Arch linux since 2018. Installed it (manually) on my new build as a test before installing Windows. I never got to installing the Windows. I just kept adding whatever programs/packages I needed to get the functionality I need. I was on that first install until a couple months ago when I upgraded my boot drive and decided to make a script to "fresh" install all my packages and copy the configurations I needed + move my home folder to an encrypted partition as is. I think I've only managed to make my system unbootable once, and that was due to a GRUB update messing up some EFI systems due to configuration incompatibility. Fixed by reinstalling GRUB from the liveUSB and manually modifying EFI boot entries. Apart from that, most problems have been easy and quick to troubleshoot and fix + usually the result of my own stupidity. I haven't had any GPU issues after switching to amd as the drivers are just simply better, while Nvidia ones are hot garbage(open source has bad performance and proprietary breaks some basic functionality and needs some tweaking).

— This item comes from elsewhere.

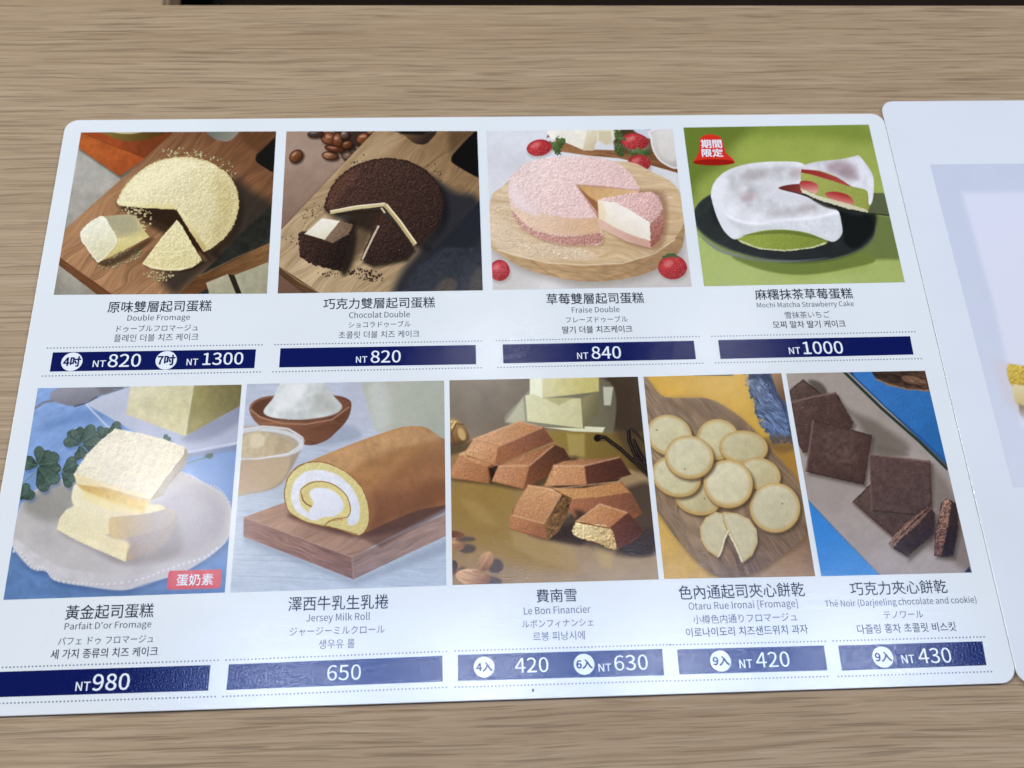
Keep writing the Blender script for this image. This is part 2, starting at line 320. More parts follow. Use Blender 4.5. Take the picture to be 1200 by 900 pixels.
    p.put(side+np.array([4, 10]), 'a0785a', blur=10, a=.6)
    p.put(side, 'e8cdbc', 'dcb8a2', (200, 350, 500, 620), tex=crumb(9, 2), amp=.12, rag=5, rs=9)
    p.put(S((196, 420), (225, 460), (330, 480), (480, 505), (605, 505), (610, 572), (480, 582), (360, 570), (270, 540), (215, 490)), 'e6c6a6', 'd8ae84', (300, 480, 560, 560), blur=8, tex=crumb(8, 3), amp=.07)
    p.put(S((200, 470), (280, 545), (380, 580), (480, 588), (612, 575), (626, 612), (540, 628), (420, 622), (320, 592), (240, 540)), 'cc9a88', 'b98270', (260, 540, 600, 600), blur=5, rag=6, rs=7, tex=crumb(7, 3), amp=.25)
    p.put(G((505, 345), (600, 352), (785, 372), (792, 384), (700, 400), (608, 420), (585, 450), (560, 430)), 'cfa062', 'dfb680', (540, 360, 780, 380), blur=3, tex=soft(20), amp=.06)
    p.put(G((505, 345), (560, 400), (608, 430), (606, 500), (585, 470), (540, 410)), '9c6238', blur=6)
    p.put(S((200, 330), (250, 260), (360, 222), (500, 212), (640, 226), (720, 262), (772, 318), (788, 372), (700, 362), (600, 350), (500, 345), (550, 410), (600, 490), (500, 500), (380, 488), (270, 460), (210, 410)), 'ebd0c4', 'e3c0b4', (300, 280, 600, 480), tex=crumb(9, 1), amp=.11, tex2=crumb(4, 4), amp2=.06, rag=4, rs=8, blur=2.5)
    p.put(G((500, 345), (600, 350), (788, 370), (788, 374), (600, 357), (512, 352), (608, 492), (598, 494)), 'bf8878', blur=3, rag=3, a=.8)
    p.put(S((196, 340), (190, 380), (215, 440), (280, 480), (330, 490), (270, 430), (215, 370)), 'ecd9d4', blur=14, a=.7)
    # slice
    p.put(G((604, 420), (640, 405), (720, 440), (855, 525), (852, 642), (740, 610), (612, 545)), 'f3ead8', 'e6d6b6', (700, 460, 640, 570), blur=2.5, rag=1.5)
    p.put(G((606, 500), (680, 545), (770, 585), (855, 610), (850, 642), (740, 610), (612, 545)), 'dfb49c', 'd1a089', (640, 530, 800, 620), blur=4, rag=3, rs=8)
    p.put(G((604, 420), (620, 414), (640, 470), (640, 520), (608, 505)), 'ecd49c', blur=8, a=.7)
    p.put(G((848, 520), (880, 500), (905, 455), (912, 560), (890, 610), (850, 645)), 'b37866', '9c5c4c', (860, 520, 900, 600), tex=crumb(7, 2), amp=.22, rag=5, rs=7, blur=2.5)
    p.put(G((606, 420), (650, 405), (740, 388), (850, 378), (885, 400), (908, 460), (880, 505), (850, 526), (780, 480), (690, 430)), 'e2bcb0', 'd8aa9e', (700, 400, 860, 500), tex=crumb(8, 3), amp=.18, rag=4, rs=7, blur=2.5)
    p.line([(606, 424), (680, 436), (780, 490), (850, 530)], 6, 'f6ebd8', blur=3, a=.6)
    berry(p, 953, 738, 68, 62, 0); p.put(S((905, 690), (925, 672), (960, 668), (985, 690), (950, 684)), '48603a', blur=3, rag=6)
    berry(p, 142, 752, 48, 54, 0, 'c43a44')
    return p.img

def pic4(X, Y):
    p = Pic(X, Y, '93a345'); W = G((-50, -50), (1300, -50), (1300, 1000), (-50, 1000))
    p.put(W, '8d9e3c', 'a5b45a', (300, 120, 500, 800), tex=soft(150, 1), amp=.04)
    p.put(S((80, 40), (420, 60), (330, 150), (300, 230), (160, 330), (120, 430), (60, 420)), '5c7020', blur=40, a=.75)
    p.put(S((420, 50), (900, 50), (960, 150), (700, 120), (450, 110)), '75882c', blur=36, a=.6)
    p.put(S((430, 150), (960, 170), (1000, 330), (980, 380), (300, 240)), 'a2ae4a', blur=50, a=.5)
    p.put(G((40, 500), (330, 700), (600, 790), (1150, 740), (1250, 940), (0, 940)), 'a9b964', blur=20)
    p.put(G((960, 480), (1080, 500), (1110, 700), (900, 700), (760, 730), (700, 700)), '66743a', blur=12, a=.9)
    p.put(G((960, 700), (1115, 700), (1130, 830), (960, 830)), 'a6b45e', blur=16, a=.8)
    p.put(S((310, 680), (420, 735), (560, 765), (700, 765), (850, 740), (980, 705), (900, 660), (500, 690)), '6f7f34', blur=7)
    # plate
    pl = E(556, 522, 428, 182, 5, 60)
    p.put(pl+np.array([0, 10]), '4b5730', blur=6, a=.6)
    p.put(pl, '2d3230', '262a29', (200, 400, 600, 690), rim=('474d49', 10), tex=soft(40), amp=.1)
    p.put(S((150, 575), (250, 660), (420, 702), (600, 708), (760, 688), (600, 700), (420, 690), (260, 645)), '70787a', blur=4, a=.7)
    p.put(E(540, 490, 330, 125, 4), '1d211f', blur=24, a=.8)
    p.put(S((800, 470), (900, 490), (982, 480), (975, 560), (900, 640), (840, 620), (830, 520)), '121513', blur=12, a=.9)
    # green belly of the cake
    p.put(S((335, 600), (360, 570), (560, 545), (700, 570), (760, 615), (690, 640), (560, 656), (440, 645), (370, 625)), '95a43e', '7c8c30', (450, 560, 740, 640), blur=2.5, rag=2, tex=crumb(9, 1), amp=.05)
    p.line([(345, 608), (440, 645), (560, 655), (690, 640), (750, 618)], 6, 'cfd0a0', blur=2, rag=4, rs=6)
    # mochi skin
    sk = S((212, 388), (226, 338), (268, 292), (330, 262), (410, 244), (520, 237), (640, 245), (665, 300), (640, 345), (530, 362), (640, 395), (760, 440), (808, 470), (822, 520), (826, 575), (790, 612), (740, 600), (660, 570), (560, 556), (460, 560), (380, 580), (325, 602), (285, 575), (258, 535), (234, 480), (220, 430))
    p.put(sk, 'dedfdc', 'e6e7e5', (300, 300, 560, 560), tex=soft(60, 2), amp=.07, blur=3)
    p.put(S((290, 300), (420, 262), (560, 255), (640, 275), (600, 330), (520, 362), (620, 400), (760, 450), (700, 490), (560, 500), (420, 480), (330, 420)), 'c4c2c0', blur=24, a=.6, tex=soft(26, 4), amp=.16, clip=sk)
    for x, y, a, b, c in ((385, 405, 30, 18, 'a5787c'), (410, 300, 60, 24, '9a8c88'), (620, 290, 40, 22, 'a08784'), (660, 455, 46, 20, 'a08a86'), (440, 370, 60, 26, '9d9591'), (560, 475, 80, 20, 'a9a6a3'), (500, 280, 50, 16, 'a8a39f')):
        p.put(E(x, y, a, b, -8), c, blur=20, a=.42, clip=sk)
    p.put(S((218, 390), (240, 440), (300, 505), (420, 530), (560, 520), (700, 508), (822, 490), (826, 575), (790, 612), (660, 570), (560, 556), (460, 560), (325, 602), (258, 535)), 'c3c8c2', blur=10, a=.6, clip=sk)
    p.line(spline([(222, 400), (250, 452), (320, 506), (420, 528), (560, 514), (700, 500), (818, 472), (818, 470)], 4)[:29], 14, 'f4f5f4', blur=8, a=.8, clip=sk)
    p.put(S((225, 380), (260, 320), (290, 330), (270, 420), (300, 520), (350, 560), (320, 596), (260, 550), (230, 460)), 'e6e8e8', blur=12, a=.8, clip=sk)
    p.put(S((480, 520), (620, 515), (740, 500), (810, 490), (822, 560), (790, 608), (740, 590), (640, 556), (520, 545)), 'd8dad9', blur=12, a=.9, clip=sk, tex=soft(12, 1), amp=.06)
    p.put(S((420, 330), (520, 340), (600, 330), (560, 350), (620, 390), (700, 430), (560, 420), (450, 400)), 'd6d7d6', blur=16, a=.7, clip=sk)
    p.put(S((360, 585), (460, 565), (560, 560), (660, 575), (740, 603), (660, 590), (560, 575), (460, 578)), '5d6a2a', blur=5, a=.7)
    p.put(S((528, 362), (575, 346), (640, 344), (650, 372), (640, 388), (590, 378)), '6a2420', '8e3a30', (550, 350, 640, 380), blur=3)
    p.put(S((640, 380), (760, 430), (850, 455), (850, 470), (760, 455), (700, 425)), '282820', blur=6, a=.8)
    # lifted slice and server
    p.put(G((820, 455), (975, 478), (1060, 492), (1052, 410), (1020, 385), (960, 385), (900, 440)), '50583a', '59623e', (850, 450, 1040, 420), blur=3)
    p.line([(690, 415), (760, 445), (870, 466), (960, 480), (1060, 492)], 5, '22251c', blur=3)
    p.put(G((634, 278), (700, 295), (865, 350), (945, 376), (948, 474), (860, 455), (740, 415), (632, 372)), 'a6ac50', '98a043', (660, 300, 900, 450), blur=2.5, rag=2, tex=crumb(7, 2), amp=.06)
    p.put(G((638, 270), (720, 282), (800, 310), (868, 348), (860, 354), (790, 330), (690, 300), (634, 288)), '9c2a26', 'b0453c', (650, 280, 850, 340), blur=3)
    p.put(S((632, 330), (680, 330), (712, 348), (708, 385), (670, 378), (632, 360)), 'b3342e', 'e0a090', (670, 332, 672, 380), blur=2.5)
    p.put(S((745, 390), (790, 378), (850, 392), (878, 420), (870, 440), (800, 425)), 'ad2c27', 'dd8a7a', (810, 385, 800, 430), blur=2.5)
    p.put(G((632, 362), (670, 380), (740, 405), (850, 434), (948, 465), (948, 476), (860, 460), (740, 425), (640, 384)), 'ddd8b4', 'cfc9a0', (650, 370, 900, 460), blur=2.5, rag=4, rs=6)
    p.put(G((944, 376), (968, 372), (962, 438), (946, 474)), '8c9438', blur=2.5)
    tp = S((636, 272), (660, 250), (730, 235), (810, 228), (880, 214), (905, 210), (940, 250), (970, 300), (976, 360), (968, 425), (952, 438), (944, 376), (900, 360), (866, 350), (800, 308), (720, 280))
    p.put(tp, 'd2d0d2', 'e0e0e1', (720, 250, 960, 330), tex=soft(30, 3), amp=.08, blur=2.5)
    p.put(E(825, 270, 70, 34, 12), '8a6468', blur=24, a=.5, clip=tp); p.put(E(860, 300, 50, 22, 20), '97807f', blur=18, a=.6, clip=tp)
    p.put(S((885, 225), (920, 240), (966, 320), (968, 400), (950, 380), (940, 300)), 'e4e5e6', blur=10, a=.8, clip=tp)
    return p.img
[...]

I have a KVM Windows 10 system with it's own physical NVMe boot drive, dedicated USB controller, dedicated GPU, 4 cores and 16GB RAM to run any legacy programs like some DRMed windows games. Performance is practically identical to a similarly specced "non-VM" windows system, with the added benefit of having the video output as a regular window on my desktop(which I can fullscreen ofc). I use this rarely for anything but the odd game or weird software that needs direct hardware access etc. Games are a bit GPU limited due to me not being rich enough to afford an upgrade during the shortage and I'm also looking to upgrade my CPU/MoBo soon due to a severe lack of PCIe lanes after all those PCIe devices I've kept adding... CS:GO etc. on Steam work just fine on the linux host without the VM so it's not a priority. I also have a MacOS VM setup for troubleshooting issues on iDevices or when I need XCode for something. Just has no GPU acceleration so performance is not too great. Once you have this sort of KVM setup with passthroughs going on it opens up a lot of flexibility for testing stuff quickly without risk of screwing up everything.
I learned more about operating systems in the 6 months after I made the switch, than in my entire life before that. No regrets. My grandma has also been on arch linux since 2019. After I did that, phone calls regarding problems have reduced 95% and all initial problems were resolved over the phone by her using the command line with my instructions(installing new programs or changing a setting). At most I had 5 machines on arch at home, now only 3(desktop, laptop, NAS). Always Ubuntu/Debian at work on company machines though, due to potential (rare) upgrade/maintenance issues over time in more critical environments I can't fully control.
The skills I learned by making my initial leap of faith with my personal machine have turned out to be an invaluable resource to me career wise. Once you get used to a linux/unix/bash -style CLI and learn what makes these systems tick on all levels, you soon realize you can do many things others can't when fatal problems occur(looking at you, ubiquiti, cisco, ...). You could say that linux has been life changing for me in more ways than one.
I would recommend (arch) linux to anyone interested in learning about (modern) operating systems or programming.
I would recommend (a polished distro of) linux to anyone who use their computer for school, web browsing, email, text editing, casual gaming(Steam) or light AV/graphics work for home use. (This is the use-case I successfully deployed Kubuntu for at my company to save a few thousand $ on simple customer service endpoints nearing EOL)
I would definitely recommend linux to anyone who fits any of the above and hate how bloated and locked down windows has become after windows 7.
I would NOT recommend ARCH linux to anyone using linux in critical environments; use debian, fedora or ubuntu.
I would NOT recommend ANY linux to someone who doesn't have any motivation to learn new things and understand the technology they use.